There’s a famous hole in this tidy story. Hume imagined a person who has seen every shade of blue except one. Even without ever seeing that exact shade, the person can probably “fill in the blank” using imagination. That would mean the mind can produce a new simple idea — which sounds uncomfortably close to what rationalists would expect. Hume admitted the example was a problem but didn’t think it sank his overall theory. It has kept philosophers busy ever since.

A Modern Twist: Born to Learn Language?

Chomsky argued that children are born wired for language — a modern echo of the old debate.

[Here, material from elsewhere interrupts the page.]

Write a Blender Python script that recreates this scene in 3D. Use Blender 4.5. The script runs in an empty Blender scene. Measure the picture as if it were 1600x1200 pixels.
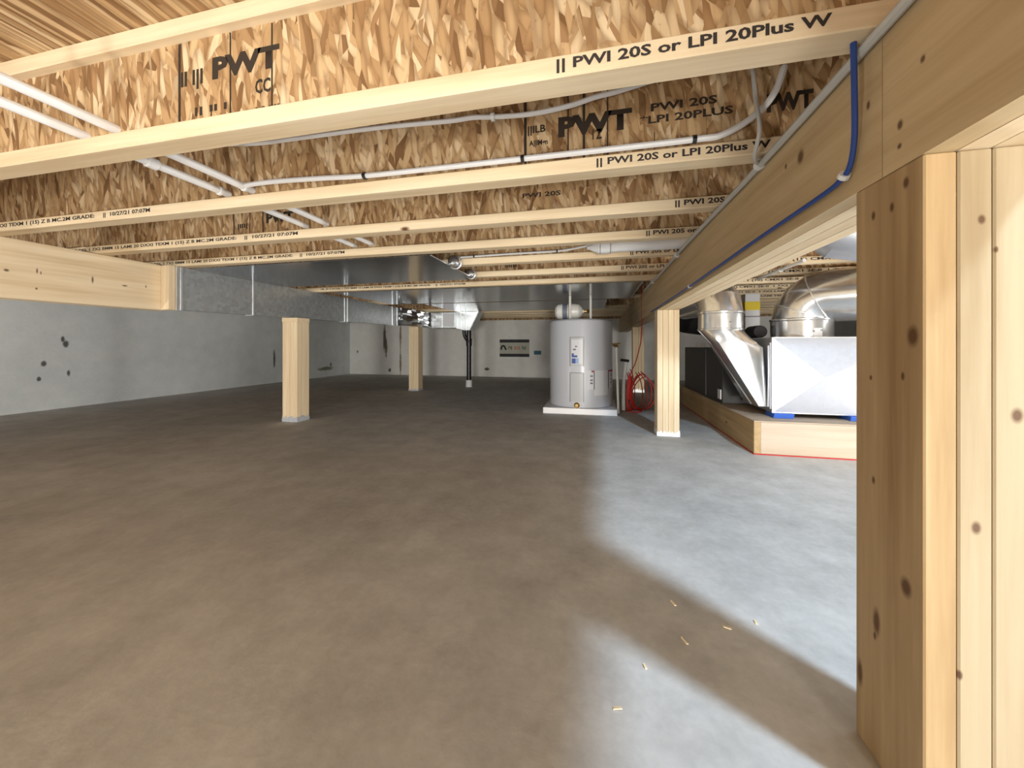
import bpy, bmesh, math, random
from mathutils import Vector, Matrix
random.seed(7)
S = bpy.context.scene
C = S.collection
PI = math.pi

# ------------------------------------------------------------------ camera, world, light, exposure
YAW = math.atan(131 / 575)                      # the beams run 12.8 degrees right of the lens axis
cam = bpy.data.objects.new('camera', bpy.data.cameras.new('camera'))
C.objects.link(cam)
cam.location = (0, 0, .688)
cam.rotation_euler = (PI / 2, 0, YAW)
cam.data.sensor_width = 36
cam.data.lens = 575 / 1600 * 36
cam.data.shift_y = -62 / 1600
cam.data.clip_start = .02
S.camera = cam

S.view_settings.view_transform = 'Standard'
S.view_settings.look = 'None'
S.view_settings.gamma = 1
S.view_settings.use_curve_mapping = False
S.view_settings.exposure = 0.0

w = bpy.data.worlds.new('world')
S.world = w
w.use_nodes = True
w.node_tree.nodes['Background'].inputs[0].default_value = (.86, .92, 1, 1)
w.node_tree.nodes['Background'].inputs[1].default_value = .35


def area(name, loc, target, size, energy, color):
    l = bpy.data.lights.new(name, 'AREA')
    l.shape = 'DISK'
    l.size = size
    l.energy = energy
    l.color = color
    o = bpy.data.objects.new(name, l)
    C.objects.link(o)
    o.location = loc
    o.rotation_euler = (Vector(target) - Vector(loc)).to_track_quat('-Z', 'Y').to_euler()
    return o


area('hatch_lamp', (1.41, .01, 2.25), (1.0, 1.3, 0), .20, 70, (.62, .81, 1.0))      # lamp in the room above the floor hatch
area('fill_light', (1.3, -6.0, .30), (-2.0, 2.5, .9), .80, 330, (1.0, .965, .90))      # big added fill, unseen, at the far end of the crawl space
area('fill_light', (.80, -1.6, .14), (-2.2, 2.5, 1.4), .25, 30, (1.0, .965, .90))      # added fill low behind the camera, right of the beam
area('fill_light', (-1.25, -.90, .08), (-.7, 1.5, 1.5), .25, 18, (1.0, .965, .91))      # unseen fill added to brighten the joist webs
area('fill_light', (2.2, -.80, .16), (-2.7, 2.7, 1.2), .25, 24, (1.0, .965, .91))      # added fill light low in the right bay
area('fill_light', (3.1, 1.9, .12), (-2.7, 2.7, 1.2), .45, 62, (1.0, .965, .91))      # unseen fill in the right bay, added to reach the left posts
area('fill_light', (-3.6, -.60, .10), (-4.6, 7.0, 1.6), .20, 28, (1.0, .97, .93))     # added fill for the left wall, low in the left bay

# ------------------------------------------------------------------ materials
MATS = {}


class NT:
    def __init__(self, name):
        self.m = bpy.data.materials.new(name)
        self.m.use_nodes = True
        self.t = self.m.node_tree
        self.b = self.t.nodes['Principled BSDF']
        MATS[name] = self.m

    def n(self, typ, **kw):
        x = self.t.nodes.new(typ)
        for k, v in kw.items():
            if k in ('operation', 'blend_type', 'data_type', 'feature', 'noise_dimensions', 'wave_type', 'bands_direction', 'interpolation_type', 'vector_type', 'distance'):
                setattr(x, k, v)
            else:
                x.inputs[k].default_value = v
        return x

    def l(self, a, b):
        self.t.links.new(a, b)

    def math(self, op, a, b=None, c=None):
        x = self.t.nodes.new('ShaderNodeMath')
        x.operation = op
        for i, v in enumerate((a, b, c)):
            if v is None:
                continue
            if hasattr(v, 'links'):
                self.l(v, x.inputs[i])
            else:
                x.inputs[i].default_value = v
        return x.outputs[0]

    def mix(self, f, a, b, blend='MIX'):
        x = self.t.nodes.new('ShaderNodeMix')
        x.data_type = 'RGBA'
        x.blend_type = blend
        for i, v in ((0, f), (6, a), (7, b)):
            if hasattr(v, 'links'):
                self.l(v, x.inputs[i])
            else:
                x.inputs[i].default_value = v if i == 0 else (*v, 1)
        return x.outputs[2]

    def coord(self, scale=(1, 1, 1), rot=(0, 0, 0), rnd=True):
        tc = self.t.nodes.new('ShaderNodeTexCoord')
        v = tc.outputs['Object']
        if rnd:
            oi = self.t.nodes.new('ShaderNodeObjectInfo')
            r = self.math('MULTIPLY', oi.outputs['Random'], 37.)
            cx = self.t.nodes.new('ShaderNodeCombineXYZ')
            for i in range(3):
                self.l(r, cx.inputs[i])
            a = self.t.nodes.new('ShaderNodeVectorMath')
            self.l(v, a.inputs[0])
            self.l(cx.outputs[0], a.inputs[1])
            v = a.outputs[0]
        mp = self.t.nodes.new('ShaderNodeMapping')
        mp.inputs['Scale'].default_value = scale
        mp.inputs['Rotation'].default_value = rot
        self.l(v, mp.inputs[0])
        return mp.outputs[0]

    def noise(self, v, scale, detail=3, rough=.55):
        x = self.n('ShaderNodeTexNoise', Scale=scale, Detail=detail, Roughness=rough)
        self.l(v, x.inputs['Vector'])
        return x.outputs['Fac']

    def ramp(self, f, stops):
        x = self.t.nodes.new('ShaderNodeValToRGB')
        e = x.color_ramp.elements
        while len(e) < len(stops):
            e.new(.5)
        for q, (p, c) in zip(e, stops):
            q.position = p
            q.color = (*c, 1)
        self.l(f, x.inputs[0])
        return x.outputs[0]

    def blot(self, xyz, ca, cb, ia, ib, ra, rb, soft=.5, wob=None):
        # mask of an elliptical mark at (ca, cb) in the object's own axes ia, ib
        a = self.math('DIVIDE', self.math('SUBTRACT', xyz.outputs[ia], ca), ra)
        b = self.math('DIVIDE', self.math('SUBTRACT', xyz.outputs[ib], cb), rb)
        d = self.math('SQRT', self.math('ADD', self.math('MULTIPLY', a, a), self.math('MULTIPLY', b, b)))
        if wob is not None:
            d = self.math('ADD', d, self.math('MULTIPLY', self.math('SUBTRACT', wob, .5), 1.2))
        mr = self.n('ShaderNodeMapRange')
        mr.inputs[1].default_value = 1 + soft * .5
        mr.inputs[2].default_value = 1 - soft * .5
        self.l(d, mr.inputs[0])
        return mr.outputs[0]


def plain(name, col, rough=.5, metal=0., spec=None, noise=0., nscale=20):
    k = NT(name)
    k.b.inputs['Roughness'].default_value = rough
    k.b.inputs['Metallic'].default_value = metal
    if noise:
        f = k.noise(k.coord(), nscale, 3)
        k.l(k.mix(f, [c * (1 - noise) for c in col], [min(1, c * (1 + noise)) for c in col]), k.b.inputs['Base Color'])
    else:
        k.b.inputs['Base Color'].default_value = (*col, 1)
    return k.m


def wood(name, axis, lo, hi, knots=.5, marks=(), mark_axes=(1, 2)):
    k = NT(name)
    sc = [15, 15, 15]
    sc[axis] = .8
    v = k.coord(sc)
    g = k.noise(v, 1.5, 5, .6)
    col = k.ramp(g, [(.28, lo), (.6, hi)])
    sc2 = [60, 60, 60]
    sc2[axis] = 1.2
    f = k.noise(k.coord(sc2), 1.2, 2)
    col = k.mix(k.math('MULTIPLY', f, .35), col, [c * .78 for c in lo])
    if knots:
        sk = [9, 9, 9]
        sk[axis] = 3.6
        vo = k.n('ShaderNodeTexVoronoi', Scale=1.0)
        k.l(k.coord(sk), vo.inputs['Vector'])
        sep = k.n('ShaderNodeSeparateColor')
        k.l(vo.outputs['Color'], sep.inputs[0])
        on = k.math('GREATER_THAN', sep.outputs[0], 1 - knots * .35)
        mr = k.n('ShaderNodeMapRange')
        mr.inputs[1].default_value = .105
        mr.inputs[2].default_value = .05
        k.l(vo.outputs['Distance'], mr.inputs[0])
        col = k.mix(k.math('MULTIPLY', on, mr.outputs[0]), col, (.13, .055, .02))
    if marks:
        tc = k.t.nodes.new('ShaderNodeTexCoord')
        s = k.t.nodes.new('ShaderNodeSeparateXYZ')
        k.l(tc.outputs['Object'], s.inputs[0])
        for (ca, cb, ra, rb) in marks:
            m = k.blot(s, ca, cb, mark_axes[0], mark_axes[1], ra, rb, .8)
            col = k.mix(k.math('MULTIPLY', m, .85), col, (.075, .028, .01))
    k.l(col, k.b.inputs['Base Color'])
    k.b.inputs['Roughness'].default_value = .62
    k.b.inputs['Specular IOR Level'].default_value = .25
    bp = k.n('ShaderNodeBump', Strength=.12, Distance=.002)
    k.l(f, bp.inputs['Height'])
    k.l(bp.outputs[0], k.b.inputs['Normal'])
    return k.m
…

In the twentieth century, linguist Noam Chomsky (b. 1928) revived a version of innateness. He noticed that children learn language incredibly fast, on the basis of messy, incomplete examples. They also make certain kinds of grammatical mistake that no adult would teach them. Chomsky proposed that children must be born with a “universal grammar” — a set of deep rules that shape every human language.

It is important to see just what kind of innateness this is. Chomsky is not claiming that babies secretly know full sentences or conscious truths before they speak. Instead, they possess an inborn mental structure, a kind of learning gear, that makes language possible. This idea is actually closer to the empiricist picture — where the mind has built-in faculties, not built-in knowledge — than to Plato’s recollection. Still, the very fact that the debate has shape-shifted into modern science shows that the tension between “inborn” and “learned” is far from settled.

Why It Still Matters: Hardwired or Wired In?

Are you a blank canvas painted by life, or do you arrive with the sketch already drawn?

The rationalist‑empiricist debate isn’t a dusty museum piece. Whenever you wonder whether a musical talent is something you’re born with or something you develop, you’re stepping into the same argument. If the mind is mainly a blank slate, then education, environment, and personal effort matter enormously — everything you become is written by what you experience. If, on the other hand, some ideas are already seeded inside you, then part of understanding the world is learning to listen to reason’s quiet voice, uncovering what you already, somehow, know.

This division also colors how we think about morality, art, and even artificial intelligence. If all concepts come from experience, could a computer that senses the world and reflects on its states ever develop truly new ideas — or would it be trapped rearranging what we gave it? And when you feel absolutely certain that hurting someone for fun is wrong, is that certainty just a feeling hammered in by upbringing, or is it the tip of an iceberg of built‑in moral truth?

Next time you learn something that just “clicks” — a math proof suddenly makes sense, or you recognise a tune you’ve never heard — you might find yourself asking the very question that started all this: Was that idea already hiding in you, or did you build it fresh from the pieces the world handed you?

Think about it

  1. If you had never, ever seen a color — but had seen every other shade around it — do you think you could picture it in your mind? Why or why not?
  2. When you suddenly understand a hard math problem, does it feel like you are finding something new, or like you are remembering something you already knew? What would each side of the debate say?
  3. Someone is said to have a natural talent for drawing. Does that mean they are born with artistic ideas, or just with a brain that learns to draw quickly? How could you tell the difference?